Reproduce the whole listing, character for character.

** start MATERIAL **

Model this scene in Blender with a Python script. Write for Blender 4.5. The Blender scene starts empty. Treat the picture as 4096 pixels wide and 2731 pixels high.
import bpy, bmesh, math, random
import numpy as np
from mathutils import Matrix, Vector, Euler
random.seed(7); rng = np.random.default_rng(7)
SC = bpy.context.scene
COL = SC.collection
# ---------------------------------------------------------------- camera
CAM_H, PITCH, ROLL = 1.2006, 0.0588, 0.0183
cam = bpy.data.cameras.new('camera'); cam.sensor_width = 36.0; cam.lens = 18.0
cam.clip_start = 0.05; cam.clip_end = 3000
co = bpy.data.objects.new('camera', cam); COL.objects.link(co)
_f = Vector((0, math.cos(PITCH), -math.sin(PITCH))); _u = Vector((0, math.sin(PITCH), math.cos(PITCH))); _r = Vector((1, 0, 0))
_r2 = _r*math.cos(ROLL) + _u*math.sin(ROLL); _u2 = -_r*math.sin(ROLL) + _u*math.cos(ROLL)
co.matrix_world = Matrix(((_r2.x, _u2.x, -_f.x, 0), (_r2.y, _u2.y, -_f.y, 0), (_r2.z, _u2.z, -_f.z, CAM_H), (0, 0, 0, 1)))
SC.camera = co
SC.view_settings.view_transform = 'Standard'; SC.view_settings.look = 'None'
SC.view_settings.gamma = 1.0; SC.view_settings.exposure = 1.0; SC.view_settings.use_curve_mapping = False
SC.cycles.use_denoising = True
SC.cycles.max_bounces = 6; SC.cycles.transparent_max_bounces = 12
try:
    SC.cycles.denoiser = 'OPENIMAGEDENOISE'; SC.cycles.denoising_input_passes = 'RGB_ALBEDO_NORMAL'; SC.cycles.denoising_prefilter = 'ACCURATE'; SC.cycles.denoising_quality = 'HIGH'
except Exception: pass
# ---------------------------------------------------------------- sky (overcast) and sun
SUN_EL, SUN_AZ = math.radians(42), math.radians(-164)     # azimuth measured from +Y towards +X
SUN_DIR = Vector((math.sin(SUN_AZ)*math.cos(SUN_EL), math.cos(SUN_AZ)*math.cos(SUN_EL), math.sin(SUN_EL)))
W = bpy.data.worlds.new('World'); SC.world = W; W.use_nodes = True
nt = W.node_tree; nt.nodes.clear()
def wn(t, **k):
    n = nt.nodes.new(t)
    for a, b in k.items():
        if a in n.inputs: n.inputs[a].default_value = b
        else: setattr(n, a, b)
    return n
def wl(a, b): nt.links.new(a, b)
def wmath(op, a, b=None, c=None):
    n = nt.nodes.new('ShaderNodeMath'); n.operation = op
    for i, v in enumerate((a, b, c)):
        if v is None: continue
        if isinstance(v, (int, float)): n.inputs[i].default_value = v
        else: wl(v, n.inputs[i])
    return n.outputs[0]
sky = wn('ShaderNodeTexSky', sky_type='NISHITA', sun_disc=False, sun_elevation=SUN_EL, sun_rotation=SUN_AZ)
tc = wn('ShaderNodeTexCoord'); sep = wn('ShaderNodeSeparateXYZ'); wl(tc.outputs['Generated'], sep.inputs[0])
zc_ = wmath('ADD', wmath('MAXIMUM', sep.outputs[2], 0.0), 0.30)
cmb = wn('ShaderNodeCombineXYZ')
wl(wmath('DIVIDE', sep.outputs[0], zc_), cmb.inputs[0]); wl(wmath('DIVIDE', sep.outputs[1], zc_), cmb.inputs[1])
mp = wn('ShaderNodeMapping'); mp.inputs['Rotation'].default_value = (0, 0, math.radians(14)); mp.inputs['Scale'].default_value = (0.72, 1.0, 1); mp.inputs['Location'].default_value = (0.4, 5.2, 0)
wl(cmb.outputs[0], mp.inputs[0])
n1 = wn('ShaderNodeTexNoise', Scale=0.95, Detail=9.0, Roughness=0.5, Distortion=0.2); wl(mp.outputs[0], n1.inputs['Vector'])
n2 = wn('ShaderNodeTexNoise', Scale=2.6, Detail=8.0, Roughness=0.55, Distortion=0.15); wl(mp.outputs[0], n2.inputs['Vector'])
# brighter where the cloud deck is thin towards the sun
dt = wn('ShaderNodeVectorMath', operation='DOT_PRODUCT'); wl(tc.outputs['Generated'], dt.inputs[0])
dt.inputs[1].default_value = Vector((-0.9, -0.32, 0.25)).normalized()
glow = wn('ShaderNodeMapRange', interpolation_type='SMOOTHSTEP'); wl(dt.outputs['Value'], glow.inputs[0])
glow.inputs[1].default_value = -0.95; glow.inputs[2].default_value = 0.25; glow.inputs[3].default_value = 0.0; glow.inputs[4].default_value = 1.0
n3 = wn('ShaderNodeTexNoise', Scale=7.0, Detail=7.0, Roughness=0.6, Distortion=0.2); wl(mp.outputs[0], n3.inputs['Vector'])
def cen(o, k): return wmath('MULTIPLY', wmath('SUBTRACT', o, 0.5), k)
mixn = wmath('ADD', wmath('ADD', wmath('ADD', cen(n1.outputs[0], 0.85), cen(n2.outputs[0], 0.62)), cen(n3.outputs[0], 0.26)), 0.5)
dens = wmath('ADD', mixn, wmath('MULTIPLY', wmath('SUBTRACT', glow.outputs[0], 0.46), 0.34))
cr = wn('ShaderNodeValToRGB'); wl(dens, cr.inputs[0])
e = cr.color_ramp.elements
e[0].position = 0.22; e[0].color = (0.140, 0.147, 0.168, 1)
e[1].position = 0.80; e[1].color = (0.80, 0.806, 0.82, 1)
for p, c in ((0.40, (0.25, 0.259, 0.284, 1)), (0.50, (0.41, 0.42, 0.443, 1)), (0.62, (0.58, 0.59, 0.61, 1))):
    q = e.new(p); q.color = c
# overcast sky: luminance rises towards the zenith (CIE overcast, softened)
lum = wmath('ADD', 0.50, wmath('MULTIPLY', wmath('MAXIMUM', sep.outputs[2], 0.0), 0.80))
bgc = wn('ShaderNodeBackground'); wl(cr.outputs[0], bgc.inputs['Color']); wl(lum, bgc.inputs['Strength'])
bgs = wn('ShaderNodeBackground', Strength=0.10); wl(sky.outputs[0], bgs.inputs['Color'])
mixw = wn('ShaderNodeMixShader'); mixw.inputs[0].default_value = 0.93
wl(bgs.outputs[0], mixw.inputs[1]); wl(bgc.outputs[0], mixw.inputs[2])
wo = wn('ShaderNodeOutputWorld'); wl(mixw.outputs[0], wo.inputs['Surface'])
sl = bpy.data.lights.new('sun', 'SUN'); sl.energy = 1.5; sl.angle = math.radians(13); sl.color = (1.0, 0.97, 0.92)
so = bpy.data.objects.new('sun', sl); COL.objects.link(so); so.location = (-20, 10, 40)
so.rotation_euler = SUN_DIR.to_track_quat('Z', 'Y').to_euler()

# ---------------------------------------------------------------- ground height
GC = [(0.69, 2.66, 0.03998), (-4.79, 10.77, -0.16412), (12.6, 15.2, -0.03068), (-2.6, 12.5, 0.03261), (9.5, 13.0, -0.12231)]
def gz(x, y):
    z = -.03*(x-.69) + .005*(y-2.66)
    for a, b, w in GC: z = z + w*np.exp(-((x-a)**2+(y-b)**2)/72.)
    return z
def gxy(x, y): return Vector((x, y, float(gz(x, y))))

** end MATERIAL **

RESULT OF THIS TASK:
Model this scene in Blender with a Python script. Write for Blender 4.5. The Blender scene starts empty. Treat the picture as 4096 pixels wide and 2731 pixels high.
import bpy, bmesh, math, random
import numpy as np
from mathutils import Matrix, Vector, Euler
random.seed(7); rng = np.random.default_rng(7)
SC = bpy.context.scene
COL = SC.collection
# ---------------------------------------------------------------- camera
CAM_H, PITCH, ROLL = 1.2006, 0.0588, 0.0183
cam = bpy.data.cameras.new('camera'); cam.sensor_width = 36.0; cam.lens = 18.0
cam.clip_start = 0.05; cam.clip_end = 3000
co = bpy.data.objects.new('camera', cam); COL.objects.link(co)
_f = Vector((0, math.cos(PITCH), -math.sin(PITCH))); _u = Vector((0, math.sin(PITCH), math.cos(PITCH))); _r = Vector((1, 0, 0))
_r2 = _r*math.cos(ROLL) + _u*math.sin(ROLL); _u2 = -_r*math.sin(ROLL) + _u*math.cos(ROLL)
co.matrix_world = Matrix(((_r2.x, _u2.x, -_f.x, 0), (_r2.y, _u2.y, -_f.y, 0), (_r2.z, _u2.z, -_f.z, CAM_H), (0, 0, 0, 1)))
SC.camera = co
SC.view_settings.view_transform = 'Standard'; SC.view_settings.look = 'None'
SC.view_settings.gamma = 1.0; SC.view_settings.exposure = 1.0; SC.view_settings.use_curve_mapping = False
SC.cycles.use_denoising = True
SC.cycles.max_bounces = 6; SC.cycles.transparent_max_bounces = 12
try:
    SC.cycles.denoiser = 'OPENIMAGEDENOISE'; SC.cycles.denoising_input_passes = 'RGB_ALBEDO_NORMAL'; SC.cycles.denoising_prefilter = 'ACCURATE'; SC.cycles.denoising_quality = 'HIGH'
except Exception: pass
# ---------------------------------------------------------------- sky (overcast) and sun
SUN_EL, SUN_AZ = math.radians(42), math.radians(-164)     # azimuth measured from +Y towards +X
SUN_DIR = Vector((math.sin(SUN_AZ)*math.cos(SUN_EL), math.cos(SUN_AZ)*math.cos(SUN_EL), math.sin(SUN_EL)))
W = bpy.data.worlds.new('World'); SC.world = W; W.use_nodes = True
nt = W.node_tree; nt.nodes.clear()
def wn(t, **k):
    n = nt.nodes.new(t)
    for a, b in k.items():
        if a in n.inputs: n.inputs[a].default_value = b
        else: setattr(n, a, b)
    return n
def wl(a, b): nt.links.new(a, b)
def wmath(op, a, b=None, c=None):
    n = nt.nodes.new('ShaderNodeMath'); n.operation = op
    for i, v in enumerate((a, b, c)):
        if v is None: continue
        if isinstance(v, (int, float)): n.inputs[i].default_value = v
        else: wl(v, n.inputs[i])
    return n.outputs[0]
sky = wn('ShaderNodeTexSky', sky_type='NISHITA', sun_disc=False, sun_elevation=SUN_EL, sun_rotation=SUN_AZ)
tc = wn('ShaderNodeTexCoord'); sep = wn('ShaderNodeSeparateXYZ'); wl(tc.outputs['Generated'], sep.inputs[0])
zc_ = wmath('ADD', wmath('MAXIMUM', sep.outputs[2], 0.0), 0.30)
cmb = wn('ShaderNodeCombineXYZ')
wl(wmath('DIVIDE', sep.outputs[0], zc_), cmb.inputs[0]); wl(wmath('DIVIDE', sep.outputs[1], zc_), cmb.inputs[1])
mp = wn('ShaderNodeMapping'); mp.inputs['Rotation'].default_value = (0, 0, math.radians(14)); mp.inputs['Scale'].default_value = (0.72, 1.0, 1); mp.inputs['Location'].default_value = (0.4, 5.2, 0)
wl(cmb.outputs[0], mp.inputs[0])
n1 = wn('ShaderNodeTexNoise', Scale=0.95, Detail=9.0, Roughness=0.5, Distortion=0.2); wl(mp.outputs[0], n1.inputs['Vector'])
n2 = wn('ShaderNodeTexNoise', Scale=2.6, Detail=8.0, Roughness=0.55, Distortion=0.15); wl(mp.outputs[0], n2.inputs['Vector'])
# brighter where the cloud deck is thin towards the sun
dt = wn('ShaderNodeVectorMath', operation='DOT_PRODUCT'); wl(tc.outputs['Generated'], dt.inputs[0])
dt.inputs[1].default_value = Vector((-0.9, -0.32, 0.25)).normalized()
glow = wn('ShaderNodeMapRange', interpolation_type='SMOOTHSTEP'); wl(dt.outputs['Value'], glow.inputs[0])
glow.inputs[1].default_value = -0.95; glow.inputs[2].default_value = 0.25; glow.inputs[3].default_value = 0.0; glow.inputs[4].default_value = 1.0
n3 = wn('ShaderNodeTexNoise', Scale=7.0, Detail=7.0, Roughness=0.6, Distortion=0.2); wl(mp.outputs[0], n3.inputs['Vector'])
def cen(o, k): return wmath('MULTIPLY', wmath('SUBTRACT', o, 0.5), k)
mixn = wmath('ADD', wmath('ADD', wmath('ADD', cen(n1.outputs[0], 0.85), cen(n2.outputs[0], 0.62)), cen(n3.outputs[0], 0.26)), 0.5)
dens = wmath('ADD', mixn, wmath('MULTIPLY', wmath('SUBTRACT', glow.outputs[0], 0.46), 0.34))
cr = wn('ShaderNodeValToRGB'); wl(dens, cr.inputs[0])
e = cr.color_ramp.elements
e[0].position = 0.22; e[0].color = (0.140, 0.147, 0.168, 1)
e[1].position = 0.80; e[1].color = (0.80, 0.806, 0.82, 1)
for p, c in ((0.40, (0.25, 0.259, 0.284, 1)), (0.50, (0.41, 0.42, 0.443, 1)), (0.62, (0.58, 0.59, 0.61, 1))):
    q = e.new(p); q.color = c
# overcast sky: luminance rises towards the zenith (CIE overcast, softened)
lum = wmath('ADD', 0.50, wmath('MULTIPLY', wmath('MAXIMUM', sep.outputs[2], 0.0), 0.80))
bgc = wn('ShaderNodeBackground'); wl(cr.outputs[0], bgc.inputs['Color']); wl(lum, bgc.inputs['Strength'])
bgs = wn('ShaderNodeBackground', Strength=0.10); wl(sky.outputs[0], bgs.inputs['Color'])
mixw = wn('ShaderNodeMixShader'); mixw.inputs[0].default_value = 0.93
wl(bgs.outputs[0], mixw.inputs[1]); wl(bgc.outputs[0], mixw.inputs[2])
wo = wn('ShaderNodeOutputWorld'); wl(mixw.outputs[0], wo.inputs['Surface'])
sl = bpy.data.lights.new('sun', 'SUN'); sl.energy = 1.5; sl.angle = math.radians(13); sl.color = (1.0, 0.97, 0.92)
so = bpy.data.objects.new('sun', sl); COL.objects.link(so); so.location = (-20, 10, 40)
so.rotation_euler = SUN_DIR.to_track_quat('Z', 'Y').to_euler()

# ---------------------------------------------------------------- ground height
GC = [(0.69, 2.66, 0.03998), (-4.79, 10.77, -0.16412), (12.6, 15.2, -0.03068), (-2.6, 12.5, 0.03261), (9.5, 13.0, -0.12231)]
def gz(x, y):
    z = -.03*(x-.69) + .005*(y-2.66)
    for a, b, w in GC: z = z + w*np.exp(-((x-a)**2+(y-b)**2)/72.)
    return z
def gxy(x, y): return Vector((x, y, float(gz(x, y))))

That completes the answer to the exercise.